Conspiracy (2022) de Simone Leigh & Madeleine Hunt-Ehrlich est un film16mm qui a fait partie de l’ensemble exposé au Pavillon dédié à Leigh à la Biennale de Venise, qui lui a valu un Lion d’or. Leigh est une grande sculptrice qui a fait quelques incursions dans le travail de l’image en mouvement ; Hunt-Ehrlich est créatrice de films et professeure de pratique filmique. Son travail est très régulièrement projeté dans les festivals et les salles de cinéma. Les deux artistes s’intéressent avant tout aux femmes noires, à leurs manières d’exister et d’influencer le monde autour d’elles. Conspiracy présente en détail les deux artistes au travail dans leur discipline principale. Leigh apparaît réellement dans le film — on la voit élaborer ses majestueuses sculptures — alors que Hunt-Ehrlich reste en coulisse, ses mains invisibles exécutant mouvements de caméra et coupes avec élégance et détermination. C’est un film très tactile, autoréflexif (qui inclut un caméo de l’artiste renommée, Lorraine O’Grady). La production artistique est encore une fois au centre de ce travail — et atteint son apogée avec le feu purificateur, investi du pouvoir de créer et à la fois de détruire, que l’artiste fait apparaître, au gré de la fantaisie de sa co-conspiratrice.
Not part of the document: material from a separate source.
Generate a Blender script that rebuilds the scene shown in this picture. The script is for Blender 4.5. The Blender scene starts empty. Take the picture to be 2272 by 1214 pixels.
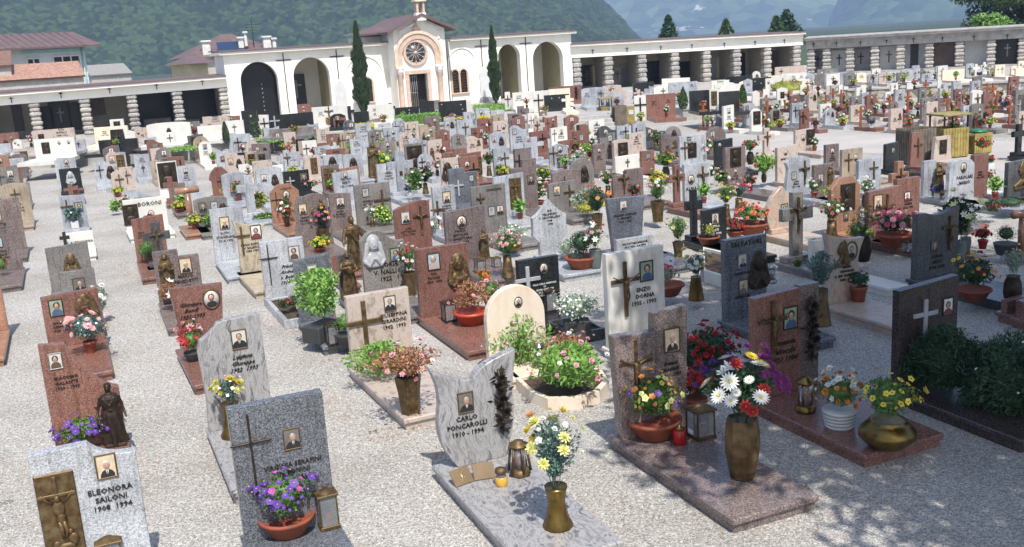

Deux écrits accompagnent ces deux œuvres de l’image en mouvement et prolongent leurs desseins esthétiques et politiques:
« Le dualisme numérique et le manifeste du glitch feminism / Digital Dualism and the Glitch Feminism Manifesto » (The Society Pages/Cyborgology, 2012) est la première version de ce qui allait devenir le livre Glitch Feminism : A Manifesto (Verso, 2020) de Legacy Russell. L’essai original explore la glitch numérique comme point de rencontre entre la politique sexuelle et la pensée féministe à l’âge d’Internet. Il prend la forme d’un manifeste et tout en adoptant le potentiel euphorique et orgasmique de l’erreur informatique et humaine, il plaide pour que, dans l’éternel processus du devenir libre, la radicalité soit plus inclusive. Ce travail initial significatif est révélateur de la puissance et de la complexité de la pensée critique de Russell et s’ajoute à ses accomplissements remarquables en tant que curatrice et essayiste vidéo.
« Hand to Flame » (Three Fold, 2022) de Yasmina Price est une analyse nuancée du film Conspiracy. Cet essai fait partie d’un dossier spécial plus complet sur le film et ses influences (édité par Oona Mosna), qui inclut d’autres études de Price sur les artistes Inge Hardison, Zora Neale Hurston et Miryam Charles. L’essai de Price traverse les multiples niveaux du film pour en extraire des significations et des résonances plus larges en regard de l’histoire des femmes noires qui sont intervenues dans différents domaines de la création ou académiques. C’est le premier texte critique substantiel à offrir une compréhension profonde du film Conspiracy et de sa portée. Il est le fait d’une écrivaine d’art remarquable qui s’est consacrée à l’exploration de l’avant-garde noire et il a été publié par un jeune journal courageux (fondé et édité par Rebecca Mazzei) qui a eu la clairvoyance et la sensibilité requises de consacrer l’espace qui convenait au travail de ces artistes talentueuses et innovatrices.